Cette œuvre visuelle splendide, expérimentale, thématiquement audacieuse, choquante, radicale et pessimiste traîne son art visuel et sonore, celui d’une contemplation foudroyante, dès l’instant de la séparation de son personnage principal – un âne de cirque qui voyage d’humain en humain jusqu’à l’abattoir auquel on le prédestine -, d’avec la jeune femme aimante qui performait à ses côtés (Sandra Drzymalska découverte dans Sole en 2019).
La magnificence de la photographie pointilleuse de Michael Dymek frappe et opère une fascination immédiate. La réalisation de EO de Jerzy Skolimowski est jeune, puissante, riche, nous emportant dans une spirale visuelle qui ne semble jamais vouloir être domptée. La cruauté du récit picaresque, plaçant l’animal d’humain en humain, se fait dénonciatrice du traitement qu’inflige l’homme aux animaux, en réponse provocante à son époque. Une approche animaliste par l’art radical aussi rare que pertinente qui mérite d’être applaudie.
Vu par le prisme du regard de la bête, plus humaine que les hommes, EO (Hi-han) surprend dans son procédé. Il nous fait tressaillir dans ses rebondissements aussi inquiétants que révoltants. L’anthropomorphisme d’un âne devenu une onomatopée relève de l’allégorie.

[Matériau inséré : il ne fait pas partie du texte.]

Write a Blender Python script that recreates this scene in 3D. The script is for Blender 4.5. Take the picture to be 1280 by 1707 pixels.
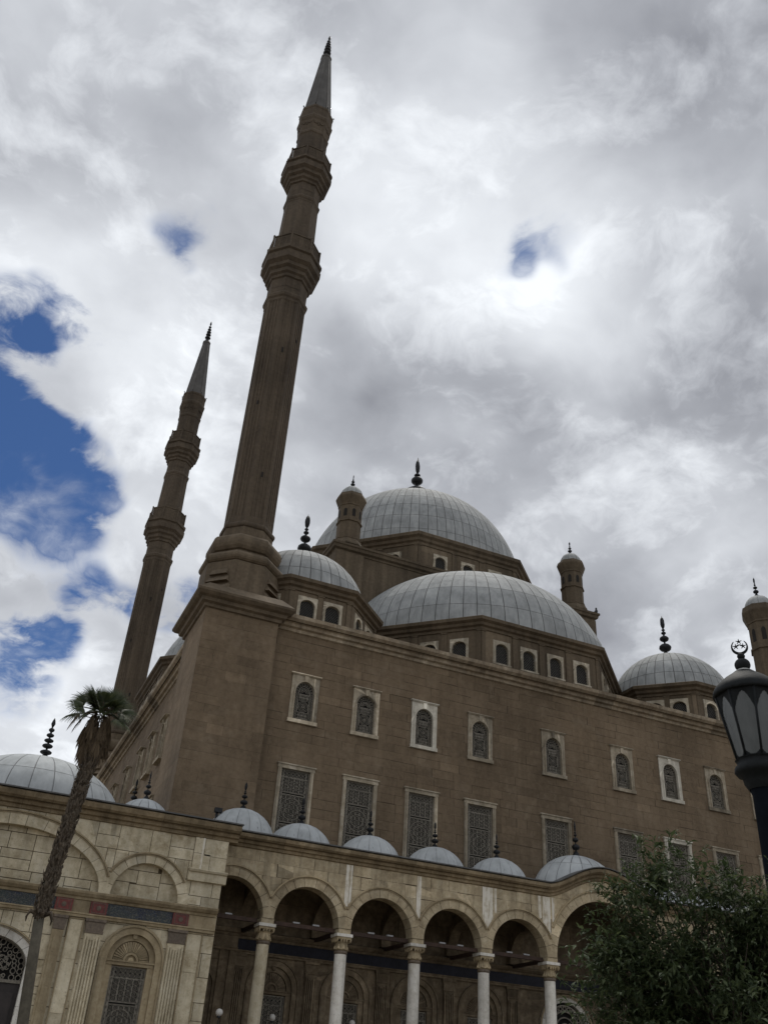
import bpy, math, random
from math import sin, cos, pi, radians, sqrt, atan2
from mathutils import Vector, Matrix
for o in list(bpy.data.objects): bpy.data.objects.remove(o)
S = bpy.context.scene; COL = S.collection
rng = random.Random(7)

# ------------------------------------------------------------------ camera
YAW, PITCH, ROLL, FPX = radians(22.10), radians(33.23), radians(4.03), 1530.0
CAM = Vector((0, 0, 1.6))
_f = Vector((sin(YAW)*cos(PITCH), cos(YAW)*cos(PITCH), sin(PITCH)))
_r0 = Vector((cos(YAW), -sin(YAW), 0)); _u0 = _r0.cross(_f)
_r = _r0*cos(ROLL) + _u0*sin(ROLL); _u = _u0*cos(ROLL) - _r0*sin(ROLL)
cd = bpy.data.cameras.new('camera'); cam = bpy.data.objects.new('camera', cd); COL.objects.link(cam)
m3 = Matrix((_r, _u, -_f)).transposed()
cam.matrix_world = Matrix.Translation(CAM) @ m3.to_4x4()
cd.sensor_fit = 'VERTICAL'; cd.sensor_height = 36; cd.lens = 36*FPX/1707; cd.clip_end = 3000; cd.clip_start = .05
S.camera = cam
def ray(x, y):                     # direction in the world of a point of the photograph (sky and cloud directions)
    return (_r*((x-640)/FPX) + _u*(-(y-853.5)/FPX) + _f).normalized()

# ------------------------------------------------------------------ world: broken cloud over a blue sky
SUN_AZ, SUN_EL = radians(34), radians(64)
wd = bpy.data.worlds.new('World'); S.world = wd; wd.use_nodes = True
nt = wd.node_tree; nt.nodes.clear(); N = nt.nodes; Lk = nt.links
class G:                           # tiny node helper
    def __init__(s, nt): s.nt = nt
    def node(s, t, **k):
        n = s.nt.nodes.new(t)
        for a, b in k.items(): setattr(n, a, b)
        return n
    def set(s, sock, v):
        if isinstance(v, bpy.types.NodeSocket): s.nt.links.new(v, sock)
        else: sock.default_value = v
    def math(s, op, a, b=0.0, c=None, clamp=False):
        n = s.node('ShaderNodeMath', operation=op, use_clamp=clamp); s.set(n.inputs[0], a); s.set(n.inputs[1], b)
        if c is not None: s.set(n.inputs[2], c)
        return n.outputs[0]
    def vmath(s, op, a, b=(0, 0, 0)):
        n = s.node('ShaderNodeVectorMath', operation=op); s.set(n.inputs[0], a)
        if op == 'SCALE': s.set(n.inputs['Scale'], b)
        else: s.set(n.inputs[1], b)
        return n
    def noise(s, vec, scale, detail=5, rough=.55, dist=0.0):
        n = s.node('ShaderNodeTexNoise'); s.set(n.inputs['Vector'], vec); n.inputs['Scale'].default_value = scale
        n.inputs['Detail'].default_value = detail; n.inputs['Roughness'].default_value = rough; n.inputs['Distortion'].default_value = dist
        return n.outputs[0]
    def ramp(s, fac, stops, interp='LINEAR'):
        n = s.node('ShaderNodeValToRGB'); s.set(n.inputs[0], fac); cr = n.color_ramp; cr.interpolation = interp
        while len(cr.elements) < len(stops): cr.elements.new(.5)
        for e, (p, c) in zip(cr.elements, stops):
            e.position = p; e.color = (c, c, c, 1) if not isinstance(c, tuple) else (*c, 1)
        return n.outputs[0]
    def mix(s, fac, a, b, typ='MIX'):
        n = s.node('ShaderNodeMix', data_type='RGBA', blend_type=typ); s.set(n.inputs[0], fac)
        for i, v in ((6, a), (7, b)): s.set(n.inputs[i], (*v, 1) if isinstance(v, tuple) and len(v) == 3 else v)
        return n.outputs[2]
    def mrange(s, v, a, b, c, d, smooth=False):
        n = s.node('ShaderNodeMapRange', interpolation_type='SMOOTHSTEP' if smooth else 'LINEAR')
        for i, q in enumerate((v, a, b, c, d)): s.set(n.inputs[i], q)
        return n.outputs[0]
g = G(nt)
dirv = g.vmath('NORMALIZE', g.node('ShaderNodeTexCoord').outputs['Generated']).outputs[0]
sep = g.node('ShaderNodeSeparateXYZ'); g.set(sep.inputs[0], dirv)
den = g.math('ADD', g.math('MAXIMUM', sep.outputs[2], 0.0), .42)
cv = g.vmath('SCALE', dirv, g.math('DIVIDE', 1.0, den)).outputs[0]
n_big = g.noise(cv, 2.3, 3, .5)
n_mid = g.noise(g.vmath('ADD', cv, (3.1, 7.7, 1.3)).outputs[0], 4.2, 4, .55)
_mc = g.vmath('SCALE', g.vmath('SUBTRACT', nt.nodes[-1].outputs[1], (.5, .5, .5)).outputs[0], .16).outputs[0]   # the larger swirls carry the smaller heads along
n_fine = g.noise(g.vmath('ADD', g.vmath('ADD', cv, (9.1, 2.7, 4.3)).outputs[0], _mc).outputs[0], 8.5, 7, .60)
puff = g.math('SUBTRACT', g.math('MULTIPLY', g.math('ABSOLUTE', g.math('SUBTRACT', n_fine, .5)), 4.0), .35)     # rounded heads of cloud with dark creases
warp = g.vmath('SCALE', g.vmath('SUBTRACT', g.node('ShaderNodeTexNoise').outputs[1], (.5, .5, .5)).outputs[0], .22)
_wn = [n for n in nt.nodes if n.type == 'TEX_NOISE'][-1]; g.set(_wn.inputs['Vector'], dirv); _wn.inputs['Scale'].default_value = 5.5; _wn.inputs['Detail'].default_value = 3
dirw = g.vmath('ADD', dirv, warp.outputs[0]).outputs[0]
def blob(px, py, rad, amp):        # a soft bump in the cloud field round one direction of the sky
    d = ray(px, py)
    dist = g.vmath('DISTANCE', dirw, tuple(d)).outputs['Value']
    return g.mrange(dist, 0.0, radians(rad), amp, 0.0, True)
def total(lst, start):
    v = start
    for b in lst: v = g.math('ADD', v, blob(*b))
    return v
# gaps of blue between the clouds
hole = total([(20, 680, 9, .95), (90, 810, 7.5, .80), (-30, 560, 6, .6), (140, 540, 3.6, .50), (170, 770, 4.5, .60),
              (130, 1045, 4.4, .62), (20, 1060, 4.6, .5), (265, 1050, 4.0, .68),
              (286, 385, 3.6, .43), (362, 335, 3.6, .35), (845, 430, 2.8, .44), (925, 392, 3.8, .36), (105, 615, 2.4, -.35)], 0.0)
ragged = g.math('ADD', g.math('MULTIPLY', g.math('SUBTRACT', n_mid, .5), 2.0), g.math('ADD', g.math('MULTIPLY', g.math('SUBTRACT', n_fine, .5), 3.2), g.math('MULTIPLY', puff, -.10)))
ragged = g.math('MULTIPLY', ragged, g.math('MULTIPLY', hole, 1.7, clamp=True))
cover = g.mrange(g.math('ADD', hole, ragged), .16, .76, 1.0, 0.0, True)
cover = g.math('MAXIMUM', cover, g.mrange(g.math('ADD', n_mid, g.math('MULTIPLY', g.math('SUBTRACT', n_fine, .5), .6)), .50, .82, 0.0, .75, True))   # thin veils drifting over the blue
# light and dark of the clouds themselves
shade = total([(650, 610, 8, -.20), (800, 700, 9, -.22), (1180, 630, 11, -.27), (120, 230, 12, -.15), (1240, 80, 12, -.22),
               (840, 100, 14, .17), (650, 330, 9, .08), (970, 570, 6, .13), (200, 430, 10, .16),
               (270, 640, 6, .14), (60, 1150, 8, .16), (1180, 830, 8, .13)],
              g.math('ADD', g.math('MULTIPLY', n_big, .85), g.math('MULTIPLY', n_mid, .55)))
cloudc = g.ramp(g.math('ADD', shade, g.math('ADD', g.math('MULTIPLY', g.math('SUBTRACT', n_fine, .5), .75), g.math('MULTIPLY', puff, .12))),
                [(.34, (.175, .182, .205)), (.54, (.300, .312, .340)), (.74, (.46, .478, .508)), (1.0, (.66, .685, .715))])
sky = g.node('ShaderNodeTexSky'); sky.sky_type = 'NISHITA'; sky.sun_disc = False
sky.sun_elevation = SUN_EL; sky.sun_rotation = SUN_AZ; sky.altitude = 100; sky.air_density = 1.0; sky.dust_density = .4; sky.ozone_density = 2.0
SKY_K = .10
cl10 = g.vmath('SCALE', cloudc, 1/SKY_K).outputs[0]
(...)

EO de Jerzy Skolimowski déploie un chemin de croix tortueux, mais vertueux
L’animal-éponge observe impuissamment le chaos d’un monde qui court à sa perte. Son regard est celui de l’incompréhension face à des comportements de violences sociologiques. Skolimowski filme la vengeance innommable de supporters de foot qui voient en lui le prétexte pour leur échec sportif. Le mammifère fait le constat amer des grands paradoxes de nos sociétés. L’animal de cirque est ainsi abandonné en raison du militantisme d’activistes qui cherchent à soutenir la cause des bêtes mais qui vont, inconsciemment, précipiter sa destinée tragique jusqu’à l’abattoir.
EO de Jerzy Skolimowski fait de l’âne un migrant marginal, témoin de la traite humaine (la prostitution des sans-papiers et l’irrépressible bain de sang qui s’ensuit), un poète romantique et décadent qui flirte avec l’inceste (insondable Isabelle Huppert), un être cabossé que l’on raffistole dans la douleur avant de l’annihiler dans un dédale de détresse.
EO est un nouveau jalon dans la carrière du réalisateur de Deep End. Aussi, a-t-il trouvé immédiatement un acquéreur français à Cannes, en l’occurrence le distributeur ARP Sélection, afin de le parer de la sortie cinéma qu’il mérite. Il ne faut en aucun cas rater ce monument de contemplation et de réflexion, aussi beau qu’éprouvant, mystique et polysémique, qui compte parmi les œuvres les plus originales et insensées de sa génération.
D’Au Hasard Balthazar de Robert Bresson, EO (Hi-han) a hérité de l’authentique mélancolie et d’une distanciation métaphysique face à l’horreur humaine. Ce classique instantané appartient aux pages de l’histoire du cinéma, aux œuvres que l’on ne veut et que l’on ne peut oublier. Un exercice de style ovniesque qui relève du sublime.